Yahudi askerin, 'Ama, onlar ölmekten korkmuyorlar!..' şeklindeki cevabı, Gazze'de asıl kimlerin ve niçin kaybettiklerini çok iyi açıklıyor."
*Yine Almanya'dan yazan Davud Tırmıkçı diyor ki mesajında: "Cumhurbaşkanımız Erdoğan geçen hafta buraya gelip, Almanya Başbakanı Olaf Scholz'la görüşmesi sonunda, 'İsrail rejiminin işlediği bu barbarlıklar karşısında, onlara borçlu olanlar konuşamazlar.' sözü çalıştığım ve yüzlerce işçisi olan fabrikada, ekseriyeti alman olanlar da, 'Erdoğan doğru söylüyor.' diyorlar. Ama İsrail aleyhine konuşurlarsa, işlerinden atılacakları korkusuyla susuyorlar. Habernas gibi ünlü filozofların bile, Siyonist İsrail yanında saf tutunca, n'apsınlar... Onların, Amerika için savaşanlar özgürlük savaşçısıdır; karşı olanlar ise; teröristtir!' lafını ironiyle söylemeleri bile yetiyor."

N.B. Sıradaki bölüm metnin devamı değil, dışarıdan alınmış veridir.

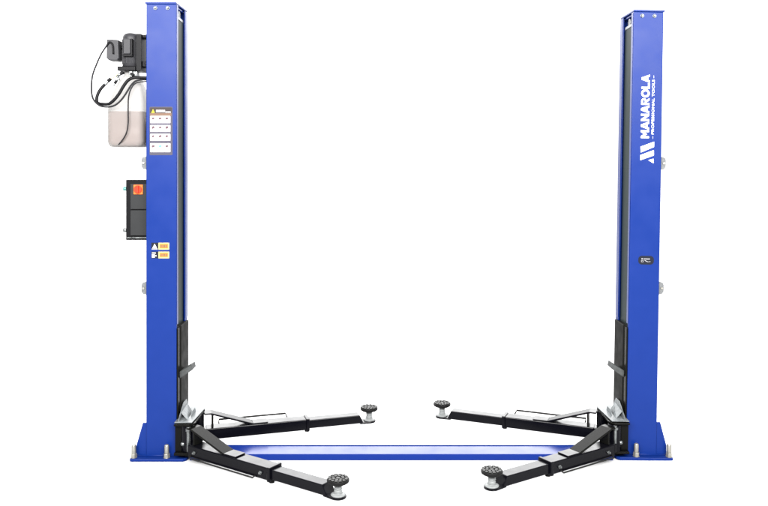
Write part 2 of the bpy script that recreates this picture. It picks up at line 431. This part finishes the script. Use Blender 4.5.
# ------------------------------------------------------------------ carriages sliding in the posts
def make_carriage(s, cx, rot, label):
    t = thing('lift_carriage', label, 'lift carriage', (cx, PD / 2 + (0.02 if s < 0 else 0), 0), 'the two lift carriages', (0, rot, 0))
    h = PW / 2
    def bl(name, bm, m, bevel=0.0, par=t):
        return build(name, bm, m, par, s, (0, -PD / 2, 0), bevel)
    bm = B()
    prism(bm, [(h - 0.026, 0.026), (h + 0.004, 0.026), (h + 0.004, 0.050), (h + 0.016, 0.058), (h + 0.016, 0.245), (h + 0.002, 0.250), (h + 0.002, 0.214), (h - 0.026, 0.214)], 0.07, 0.822, 'z')
    bl('slide_column', bm, CARR, 0.003)
    bm = B(); box(bm, h + 0.0005, h + 0.010, 0.004, 0.046, 0.235, 0.815); bl('edge_bar', bm, BLACKM, 0.002)
    # hub block with two yoke plates
    bm = B(); box(bm, h + 0.003, h + 0.064, -0.046, 0.265, 0.060, 0.225); bl('hub_block', bm, BLACKM, 0.003)
    for nm, z0, z1 in (('upper_yoke', 0.2255, 0.2375), ('lower_yoke', 0.0445, 0.0595)):
        poly = [(h + 0.003, -0.075)]
        for cy in (-0.030, 0.225):
            for k in range(9):
                a = R(-90 + 22.5 * k) if cy < 0 else R(-90 + 22.5 * k)
                if cy < 0 and a > 0.5: continue
                if cy > 0 and a < -0.5: continue
                poly.append((h + 0.080 + 0.048 * math.cos(a), cy + 0.048 * math.sin(a)))
        poly.append((h + 0.003, 0.273))
        bm = B(); prism(bm, poly, z0, z1, 'z'); bl(nm, bm, BLACKM, 0.002)
    # galvanised shroud: flat base sheet, rising flap and sloping leaf
    bm = B(); prism(bm, [(h + 0.003, -0.062), (h + 0.112, -0.062), (h + 0.128, 0.235), (h + 0.115, 0.272), (h + 0.030, 0.272), (h + 0.003, 0.06)], 0.2420, 0.2465, 'z')
    bl('shroud_base', bm, SHEET, 0.001)
    bm = B()
    prism(bm, [(-0.050, 0.247), (0.185, 0.247), (0.185, 0.296), (0.150, 0.330), (0.075, 0.330), (-0.045, 0.262)], h + 0.024, h + 0.028, 'x')
    bl('shroud_flap', bm, SHEET, 0.001)
    bm = B()
    v = [bm.verts.new(p) for p in ((h + 0.030, 0.17, 0.300), (h + 0.030, 0.01, 0.285), (h + 0.072, -0.01, 0.2475), (h + 0.064, 0.15, 0.2475))]
    w = [bm.verts.new((q.co.x - 0.004, q.co.y, q.co.z - 0.0)) for q in v]
    bm.faces.new(v); bm.faces.new(w[::-1])
    for i in range(4): bm.faces.new((v[i], v[(i + 1) % 4], w[(i + 1) % 4], w[i]))
    bl('shroud_leaf', bm, SHEET)
    bm = B(); prism(bm, [(0.05, 0.2475), (0.17, 0.2475), (0.15, 0.275), (0.075, 0.275)], h + 0.078, h + 0.082, 'x'); bl('shroud_rib', bm, SHEET, 0.001)
    # lock rod with its ball nut in front of the hub
    bm = B(); cyl(bm, (h + 0.093, -0.072, 0.070), (h + 0.093, -0.072, 0.222), 0.0115, n=16)
    cyl(bm, (h + 0.093, -0.072, 0.196), (h + 0.093, -0.072, 0.212), 0.018, n=18)
    bl('lock_rod', bm, GALV, 0.001)
    bm = B(); bmesh.ops.create_uvsphere(bm, u_segments=16, v_segments=10, radius=0.015, matrix=Matrix.Translation((h + 0.056, -0.060, 0.112)))
    for f in bm.faces: f.smooth = True
    bl('ball_nut', bm, GALV)
    # galvanised guide hook on the slide
    bm = B()
    P = [(h + 0.006, 0.532), (h + 0.040, 0.550), (h + 0.084, 0.578), (h + 0.092, 0.546), (h + 0.046, 0.514), (h + 0.010, 0.490)]
    prism(bm, P, 0.045, 0.135, 'y'); bl('guide_hook', bm, HOOK, 0.003)
    return t
make_carriage(1, LX, 0, 'black carriage low in the post that carries the power unit')
make_carriage(-1, RX, LEAN, 'black carriage low in the post with white vertical lettering')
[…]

*İzmir'de, Tıbbiye okuyan Şirin Pekmezci ise, "Dünya Müslümanları niye bir şey yapamıyor?' sorusu halk arasında her yerde duyuluyor. 'Müslüman ülkelerin ve halkların başındaki kukla ve İslam düşmanı rejim ve kadrolar def olunca, bu modern Moğol İstilası da bertaraf olur inşallah" diyor.